Friday, April 27, 2012

Mark Richt, Poker Player

Aces didn't lose...this time. (Image: Hipple)
No, I don't think Coach Richt plays poker, you know with casting lots and whatnot. However, as a poker player, it is easy for me to see what type of player Coach Richt would be. He is a NIT. 

For those not into poker lingo, go here. In fact, I'd say he is a Super NIT. He plays premium hands, won't bet to force someone to make a bad decision even when he knows he's got the best of it, and will fold the second he thinks his hand has been beat, regardless of situation or reasoning. He doesn't do anything differently in hopes his big hands won't lose.

He plays to not lose.  

We saw that at it's best and worst at the Outback Bowl. The offense was unspectacular in the first half, save one 80 yard play and a drive that ended in a missed blocking assignment on 4th down inside Michigan State's five.  The defense was spectacular and more, scoring a safety, having a hand in the punt return TD, and holding Michigan State on their side of mid-field the entire first half.  In the first half, Georgia rode the strength of their defense and outside a couple of home runs, didn't take any down field shots against the rest of the half. 

Look at that paragraph. Two shots down field, 140 of Georgia's 210 yards in the first half came on two plays. You may ask, what does it matter, Georgia's defense had the Spartans strangled. 16-0, bitches. Can't get the ball up-field past us.

Except they did.  

Georgia came out, ran the ball and dared Michigan State to catch up. Like a NIT who is ahead, but won't bet the flop, Georgia just checked and called. We had a winner, right?

So the second half happened and we saw the defense get figured out some. Grantham's bunch still played fairly well, but not nearly as well as they did in the first half. For one, Kirk Cousins threw the ball over twice as much in the second half, with Michigan State recognizing that the short swing passes and the running plays weren't working (and recognizing the underneath drag routes that had vexed Georgia early in the season were still vexing, especially on one side of the defense). 

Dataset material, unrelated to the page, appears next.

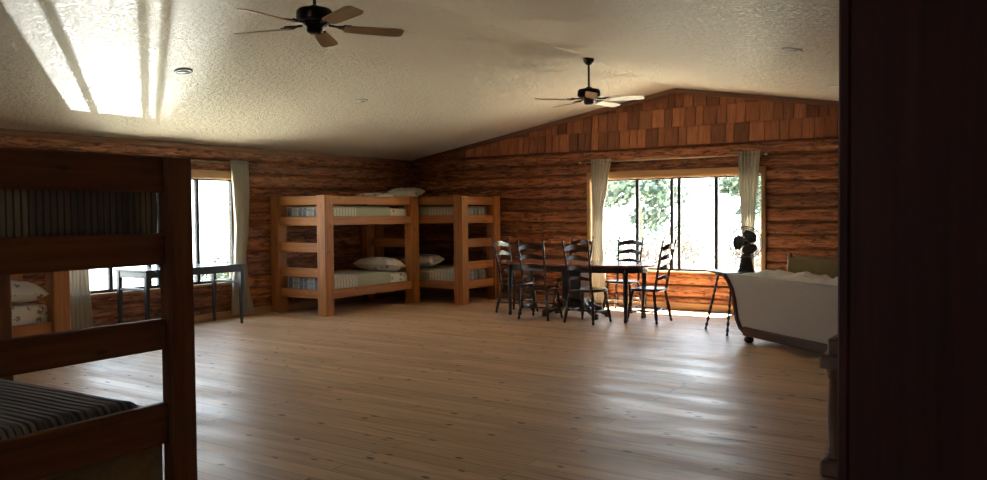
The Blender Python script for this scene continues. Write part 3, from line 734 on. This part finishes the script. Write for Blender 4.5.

Georgia for its part, kept running the ball into the middle of the defense that was top ten nationaly in rush defense. We rushed the ball 15 times in the first half, compared to 20 in the second half. That accounted for 32 of our 51 yards rushing. If you are doing the math, that is a drop off of over a yard per carry. The long down field passes? Nothing doing. Bad shit goes down when you throw deep. To Michigan State's credit, they ramped up the pressure on Murray, which wasn't hard to do (I did promise snark). However, we didn't give any looks to the TEs or the RBs in the second half. Our counter to the strong pass rush was more running? 

We became as vanilla as could be at the worst possible time. In poker parlance, we checked and called all the way down hoping our winner would stand up.

Just maddening. Our coaches are if nothing else, consistent. We'd won all season running the ball late into games and asking our defense to win. In that regard, we'd done ok with that strategy. Not in Tampa. Michigan State drew out on us because we didn't put them away with a little gambling.

Even his reasoning for the place kicking was NITy. He went with the 'safe' call by asking Blair to go back out. My thoughts on that remain the same and were elocuted much better and at more length by Michael Elkon (h/t Blutarsky).

I do know that if Coach Richt did play poker, I feel pretty confident I could tell you what his cards are within a one or two hand range every time. I also feel comfortable he'd let me (and the table) draw to my hands, because he wouldn't want to get burned win a strong hand.  In that way, football coaching and poker  takes some gamble. However with football, you can control your cards a bit with recruiting. 

We keep hoping Coach Richt will coach differently. The sample size is large enough to say he won't. Can he recruit the players it'll take to win it all playing his style of football? I don't know.


Editorial note: I wrote this post within 24 hours of the Outback Bowl, but decided not to post it. After spending the last three weeks pondering why I haven't felt like writing about football, it seemed this was pretty on point, at least in regard to last season. I simply updated the grammar to reflect the passage of time.